Nicknamed the “Strawberry Fields of the Philippines”, La Trinidad nestles in the province of Benguet just to the north of Baguio City. It serves as the gateway to the Cordillera mountains and is renowned for both its strawberry farms and rose gardens which supply flowers across Luzon Island.

La Trinidad lies in a picturesque valley crisscrossed by rivers, creeks and springs which provide natural irrigation for its extensive strawberry fields. It’s the only place in the Philippines to produce strawberries on a commercial scale, and domestic tourists flock to tour the farms and pick strawberries fresh from the fields as a pasalubong gift for those back home. La Trinidad holds the Guinness World Record for having baked the world’s largest strawberry shortcake back in March 2004 and celebrates this humble fruit each year during a month-long festival of cultural programs, parades and fairs. The Rose Gardens in Bahong are another drawcard in La Trinidad, with farm tours and flower harvesting both popular activities, while Lily of the Valley in Puguis is a great place to learn about the principles of organic farming and participate in a homestay initiative. Also of note is the distinct Chinese architecture of Bell Church’s Taoist temple in nearby Balili where monks live according to ancient Tao principles.

The Baguio-La Trinidad-Bontoc Road is the main thoroughfare through the town with both vans and jeepneys stopping here and connecting the town with Baguio City to the south. La Trinidad itself is very compact and easy to explore on foot although a private vehicle is best for visiting the surrounding farms and gardens.

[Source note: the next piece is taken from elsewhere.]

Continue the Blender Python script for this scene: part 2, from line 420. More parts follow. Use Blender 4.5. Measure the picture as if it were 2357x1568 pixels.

The valley where La Trinidad is situated was originally named Benguet and home to a community of Ibaloi people before Spanish explorer Guillermo Galvey arrived in 1829 and renamed it in honour of his wife. In 1899 it was made the capital of Benguet province and established as one of its 19 townships under American rule. The Japanese occupied the town during much of World War II before it was liberated by the Philippine Commonwealth Army and the United States Armed Forces in May 1945.